Objective: Count every line that holds the string "script", and report the number alone.

Data for this task:

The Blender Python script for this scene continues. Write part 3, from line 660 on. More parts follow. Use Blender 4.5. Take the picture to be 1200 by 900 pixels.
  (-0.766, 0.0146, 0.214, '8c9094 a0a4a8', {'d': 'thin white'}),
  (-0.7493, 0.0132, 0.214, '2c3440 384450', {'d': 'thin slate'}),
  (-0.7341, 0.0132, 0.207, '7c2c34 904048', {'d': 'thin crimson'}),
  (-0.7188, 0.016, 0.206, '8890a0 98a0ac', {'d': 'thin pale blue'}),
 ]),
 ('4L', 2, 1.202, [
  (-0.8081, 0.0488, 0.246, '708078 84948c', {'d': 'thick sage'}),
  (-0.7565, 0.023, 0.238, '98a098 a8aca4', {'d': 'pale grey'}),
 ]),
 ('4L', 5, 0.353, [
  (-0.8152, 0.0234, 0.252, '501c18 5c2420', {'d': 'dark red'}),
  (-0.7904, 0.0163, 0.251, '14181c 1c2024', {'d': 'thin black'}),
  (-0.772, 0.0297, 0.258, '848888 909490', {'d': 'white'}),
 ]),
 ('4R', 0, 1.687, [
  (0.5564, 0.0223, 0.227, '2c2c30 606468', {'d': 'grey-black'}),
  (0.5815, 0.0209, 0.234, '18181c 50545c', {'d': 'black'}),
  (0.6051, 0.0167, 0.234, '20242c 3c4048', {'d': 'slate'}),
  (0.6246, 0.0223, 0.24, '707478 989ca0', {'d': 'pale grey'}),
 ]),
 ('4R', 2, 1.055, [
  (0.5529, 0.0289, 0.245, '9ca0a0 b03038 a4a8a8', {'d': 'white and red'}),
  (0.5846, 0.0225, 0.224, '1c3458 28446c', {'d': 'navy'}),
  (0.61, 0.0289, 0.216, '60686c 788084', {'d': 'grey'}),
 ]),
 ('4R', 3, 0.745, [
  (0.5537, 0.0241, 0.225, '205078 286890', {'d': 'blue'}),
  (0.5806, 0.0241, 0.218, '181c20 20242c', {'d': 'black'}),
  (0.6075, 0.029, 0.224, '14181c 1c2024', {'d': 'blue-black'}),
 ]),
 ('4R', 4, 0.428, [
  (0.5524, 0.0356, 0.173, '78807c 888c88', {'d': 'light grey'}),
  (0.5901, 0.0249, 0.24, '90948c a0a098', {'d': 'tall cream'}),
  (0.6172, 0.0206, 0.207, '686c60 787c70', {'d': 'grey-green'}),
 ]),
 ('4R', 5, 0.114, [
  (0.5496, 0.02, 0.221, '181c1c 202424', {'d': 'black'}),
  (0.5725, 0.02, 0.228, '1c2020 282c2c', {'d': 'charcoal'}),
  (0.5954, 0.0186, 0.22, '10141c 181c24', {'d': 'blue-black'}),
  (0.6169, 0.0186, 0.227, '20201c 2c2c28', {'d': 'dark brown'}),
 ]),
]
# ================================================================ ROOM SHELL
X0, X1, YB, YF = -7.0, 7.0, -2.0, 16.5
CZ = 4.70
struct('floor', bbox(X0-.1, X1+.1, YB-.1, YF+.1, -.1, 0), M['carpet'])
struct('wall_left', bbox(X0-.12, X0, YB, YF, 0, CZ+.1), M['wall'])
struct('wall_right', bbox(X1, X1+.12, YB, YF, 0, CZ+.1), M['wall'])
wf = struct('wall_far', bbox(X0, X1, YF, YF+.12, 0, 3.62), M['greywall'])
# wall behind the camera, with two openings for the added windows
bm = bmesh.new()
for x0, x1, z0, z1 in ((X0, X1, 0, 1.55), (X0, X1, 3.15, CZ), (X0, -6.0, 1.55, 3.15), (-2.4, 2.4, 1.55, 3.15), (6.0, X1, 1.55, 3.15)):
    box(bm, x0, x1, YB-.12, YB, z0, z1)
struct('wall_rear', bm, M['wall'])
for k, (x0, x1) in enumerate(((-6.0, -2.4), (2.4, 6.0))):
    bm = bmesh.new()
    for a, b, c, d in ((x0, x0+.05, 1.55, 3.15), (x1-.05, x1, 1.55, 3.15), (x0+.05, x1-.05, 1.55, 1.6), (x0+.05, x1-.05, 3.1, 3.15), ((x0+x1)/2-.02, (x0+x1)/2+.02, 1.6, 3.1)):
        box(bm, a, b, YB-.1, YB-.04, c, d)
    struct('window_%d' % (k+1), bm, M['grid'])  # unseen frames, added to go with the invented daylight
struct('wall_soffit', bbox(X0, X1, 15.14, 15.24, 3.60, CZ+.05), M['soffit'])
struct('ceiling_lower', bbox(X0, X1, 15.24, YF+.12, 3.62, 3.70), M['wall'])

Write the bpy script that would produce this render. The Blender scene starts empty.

Solution to this exercise: 2